I wouldn’t even need to ask, “Do I have everything I need?”, because my smart frig would have compared the recipe with what I have on hand, and would have ordered whatever was needed.

Yes, my smart frig has the ability to move food out of its confines to the trash, or take it out, defrost and cook it for me. The smart oven, range, and microwave would work with the smart frig to make it happen.

As I think about it, I’m probably imagining a smart kitchen. Besides the smart frig inventorying my food stuffs and their condition, the kitchen is working with the sink and dishwasher to load dirty dishes, run, and put them away. Over at the smart wine console, another bottle of my favorite red as been ordered, as the bottle I opened last night is half-empty. *ahem*

Meanwhile, over in the smart bathroom, there’s tidying going on. Toilet bowls, sinks, tubs, showers and floors are being cleaned. Dusting and vacuuming is proceeding in the smart bedrooms, closets, and living room. The smart beds made themselves. Out in the smart garage, the smart car has cleaned itself inside and out, including the windows and wheels (because I notice many people don’t seem to clean their wheels). The laundry has been sorted by the smart washer, and the smart dryer is folding clothes and putting them away. The smart kitty litter box has cleaned itself, too.

I guess, what I’m really trying to say in this post, is that I want to live like George Jetson.

Without the traffic, of course. You’d think they would have been smarter about that by then.

Tuesday’s Theme Music

My wife and I were picking up fur last night. The cats leave it like Hansel and Gretel left crumbs to find their way back. I guess the cats, worried about losing their way from the litter box to their food bowl to their sleeping locations, leave the fur clumps to help them find their way. “I’ll just leave this fur and follow it back.”

Doing this task last night, I streamed, “I’m a fur picker.

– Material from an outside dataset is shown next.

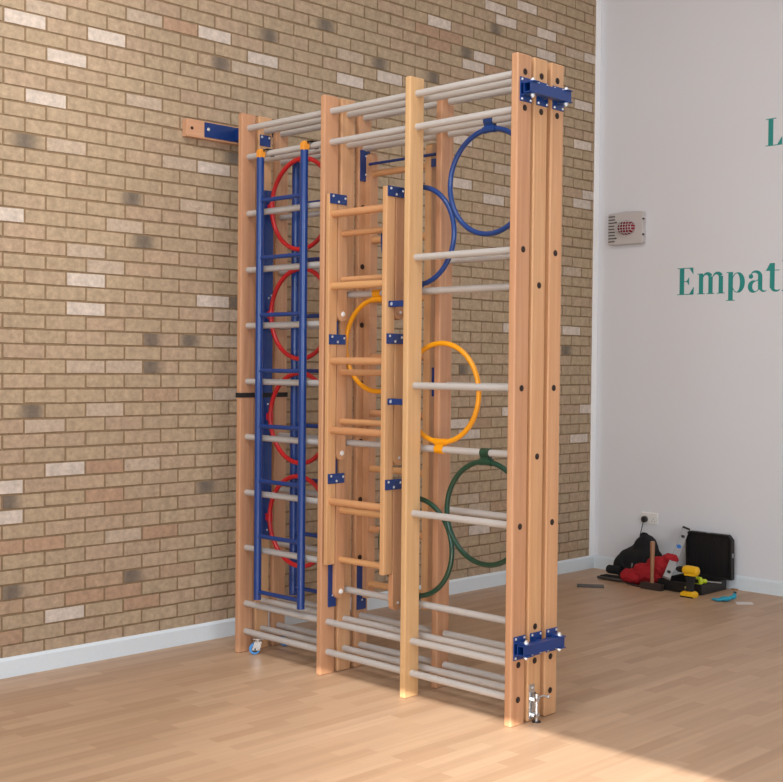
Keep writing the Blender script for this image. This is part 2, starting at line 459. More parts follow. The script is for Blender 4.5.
# ---- hook-on blue steel ladders
def hook_ladder(n_, label, sl, sr, tr):
    root = thing('hook_on_ladder', label, 'ladder', O_+N_*n_, FA, 'blue hook-on ladders')
    for s in (sl, sr):
        t = obj('side_tube', tube([(s, 0, .315), (s, 0, 2.66)], tr, 20), M['blue'], root, smooth=True)
    for z in (.357, .655, .948, 1.240, 1.534, 1.828, 2.130, 2.432):
        obj('rung', tube([(sl+.012, 0, z), (sr-.012, 0, z)], .0115, 14), M['blue'], root, smooth=True)
    for s in (sl, sr):
        pts = [(-.017, 2.655), (-.018, 2.690), (-.006, 2.706), (.014, 2.700), (.024, 2.690), (.024, 2.672), (.012, 2.655)]
        hk = obj('hook', prism(pts, 'x', s-.015, s+.015), M['orange'], root, bevel=.003)
        pts = [(.006, 2.690), (.006, 2.704), (.028, 2.710), (.060, 2.710), (.075, 2.698), (.080, 2.675), (.074, 2.672), (.068, 2.690), (.058, 2.7045), (.030, 2.7045), (.016, 2.700)]
        obj('hook_strip', prism(pts, 'x', s-.004, s+.022), M['black'], hk)
    return root
hook_ladder(-.046, 'bright blue steel ladder hooked by orange plastic hooks on the front of the frame', -1.727, -1.378, .0205)
hook_ladder(.186, 'darker blue steel ladder hanging behind the red hoops inside the folded frame', -1.702, -1.366, .024)

# ---- hoops
def hoop(name, label, c, m, clamp, zr=None, rr=.246):
    s, z = c
    root = thing('climbing_hoop', label, 'hoop', W3(s, DL, z), FA, 'coloured climbing hoops')
    obj('ring', tube(ring_pts((0, 0, 0), rr-.0115, 72), .0125, 14, closed=True), m, root, smooth=True)
    bm = bmesh.new()
    if clamp == 'side':
        add_box(bm, -rr-.028, -rr+.004, -.011, .011, -.018, .018)
        add_tube(bm, [(-rr+.0115, 0, -.022), (-rr+.0115, 0, .022)], .0165, 16)
    else:
        d = 1 if clamp == 'top' else -1
        gap = abs(zr-z)
        add_tube(bm, [(-.025, 0, d*gap), (.025, 0, d*gap)], RR+.005, 20)
        add_box(bm, -.025, .025, -.012, .012, min(d*(rr-.02), d*(gap-.01)), max(d*(rr-.02), d*(gap-.01)))
        add_tube(bm, [(x, 0, d*math.sqrt(max(0, (rr-.0115)**2-x*x))) for x in (-.035, 0, .035)], .0165, 16)
    obj('clamp', bm, m, root, smooth=True)
    return root
hoop('', 'upper right blue hoop clamped under the top rungs', (-.290, 2.411), M['hblue'], 'top', 2.686, .250)
hoop('', 'lower left blue hoop standing on a grey rung, mostly behind the yellowish upright', (-.735, 2.192), M['hblue'], 'bottom', 1.926)
hoop('', 'yellow hoop hanging behind the wooden ladder rungs', (-1.0, 1.668), M['hyel'], 'top', 1.926, .242)
hoop('', 'yellow hoop standing on a grey rung to the right of the yellowish upright', (-.573, 1.441), M['hyel'], 'bottom', 1.172)
hoop('', 'dark green hoop hanging from a grey rung beside the end uprights', (-.291, .894), M['hgrn'], 'top', 1.172, .248)
hoop('', 'dark green hoop low down, half hidden by the yellowish upright', (-.730, .692), M['hgrn'], 'bottom', .419, .248)
for z, w in ((2.420, 'topmost red hoop behind the blue ladder'), (1.838, 'second red hoop from the top behind the blue ladder'), (1.283, 'third red hoop from the top behind the blue ladder'), (.733, 'lowest red hoop behind the blue ladder')):
    hoop('', w, (-1.583, z), M['hred'], 'side', None, .251)

# ---- folding wooden ladder in the middle bay
root = thing('folding_ladder', 'pale wooden folding ladder with blue hinge plates in the middle bay of the front panel', 'ladder', O_, FA)
SL = (-1.213, -1.189); SR = (-.816, -.786)
def dome(x, y, z, r=.006, d=1):
    b = bmesh.new(); add_ball(b, (x, y, z), r*.7, r, r, 1); return b
for (a, b_) in (SL, SR):
    obj('stile', box(a, b_, -.045, .014, .562, 2.422), M['lad'], root, bevel=.004)
for z in (2.323, 1.962, 1.588, 1.240, .882):
    obj('rung', tube([(SL[1]-.002, -.015, z), (SR[0]+.002, -.015, z)], .0185, 18), M['rungw'], root, smooth=True)
for zt, zb, rz in ((2.418, 1.82, (2.230, 1.997)), (1.715, 1.118, (1.531, 1.282)), (1.015, .415, (.833, .583))):
    for (a, b_) in (SL, SR):
        cy, r = .051, .0325
        poly = [(cy-r, zt), (cy+r, zt)]+[(cy+r*math.cos(t), zb-r*math.sin(t)) for t in [math.pi*k/14 for k in range(15)]]
        arm = obj('swing_arm', prism(poly, 'x', a, b_), M['lad'], root, bevel=.003)
        obj('pivot_bolt', dome(b_+.001, cy+.004, zb+.004, .015 if a == SL[0] else .008), M['white'] if a == SL[0] else M['zinc'], arm, smooth=True)
        hp = obj('hinge_plate', box(b_, b_+.005, -.042, .072, zt-.044, zt+.006), M['blue_d'], root, bevel=.002)
        for (y, z) in ((-.022, zt-.006), (.015, zt-.032), (.060, zt-.012)):
            obj('bolt', dome(b_+.006, y, z, .007), M['zinc'], hp, smooth=True)
    for z in rz:
        obj('arm_rung', tube([(SL[1]-.002, .053, z), (SR[0]+.002, .053, z)], .016, 16), M['rungw'], root, smooth=True)
for z in (1.862, 1.395):
    lb = obj('link_bracket', box(SR[1]-.0005, ST[2][0]-.009, -.012, -.004, z-.015, z+.015), M['blue_d'], root, bevel=.002)
    lf = obj('link_bracket', box(SR[1], SR[1]+.005, -.030, .02, z-.015, z+.015), M['blue_d'], root, bevel=.002)
    obj('bolt', dome(SR[1]+.006, -.012, z, .011), M['zinc'], lf, smooth=True)
    obj('bolt', dome(SR[1]+.006, .014, z, .006), M['zinc'], lf, smooth=True)

# ---- rear wooden ladder (middle bay of the rear panel)
root = thing('wooden_ladder', 'narrow wooden ladder with a blue steel rod, deep inside the frame behind the folding ladder', 'ladder', O_+N_*(2*DL), FA)
for a, b_ in ((-1.222, -1.18), (-.800, -.755)):
    cy, r, zt = .030, .028, 2.635
    poly = [(cy-r, .36), (cy+r, .36)]+[(cy+r*math.cos(t), zt+r*math.sin(t)) for t in [math.pi*k/14 for k in range(15)]]
    obj('stile', prism(poly, 'x', a, b_), M['lad'], root, bevel=.003)
for z in (2.555, 2.211, 1.905, 1.61, 1.32, 1.033, .719, .434):
    obj('rung', tube([(-1.183, .028, z), (-.797, .028, z)], .0175, 16), M['rungw'], root, smooth=True)
obj('steel_rod', tube([(-1.183, -.004, 2.60), (-.702, -.004, 2.60)], .0075, 12), M['blue_d'], root, smooth=True)
hb = obj('hanger_plate', box(-.755, -.70, -.004, .004, 2.54, 2.58), M['blue_d'], root, bevel=.001)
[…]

I’m a fur picker. Picking up fur. Fur, fur, fur.” The song was to the head music, “I’m A Girl Watcher,” a song from nineteen sixty-seven. I thought, that’ll be my Tuesday theme music.

Then, I began thinking about the song and the times. The song objectifies women. The attitude incubated at that point can lead to some of the rapes, molesting, and harassing now revealed across America.

Or I am overthinking it? I’m prone to such things. I can hear other argue, the song is about a boy who is growing up and developing an interest in sex, in this case, in girls. It’s completely innocent. To which I hear others say, it’s not completely innocent. It’s mostly innocent, but it’s part of larger cultural and social trends about women’s roles and men’s attitude toward women in America.

It was a lot to think about before my morning coffee. I decided not to do that song. Instead, I give you song from a year later, The Moody Blues with “Tuesday Afternoon.” I believe the song’s line, “The gentle voices I hear, explain it all with a sigh,” perfectly exemplifies my thinking conundrum about being a girl-watcher.

It’s a complicated world. My thinking probably makes it appear more complicated than it is.

Buying

Have you ever gone to a store, like Costco, with a list of two things, and emerge forty-five minutes later with over twenty?

No, me neither.

Floof-lite

Floof-lite (catfinition) – A cat who deigns to play, chase things, stalk, or kill, and who ventures outside only under the most perfect conditions (which are rarely met, by their standards).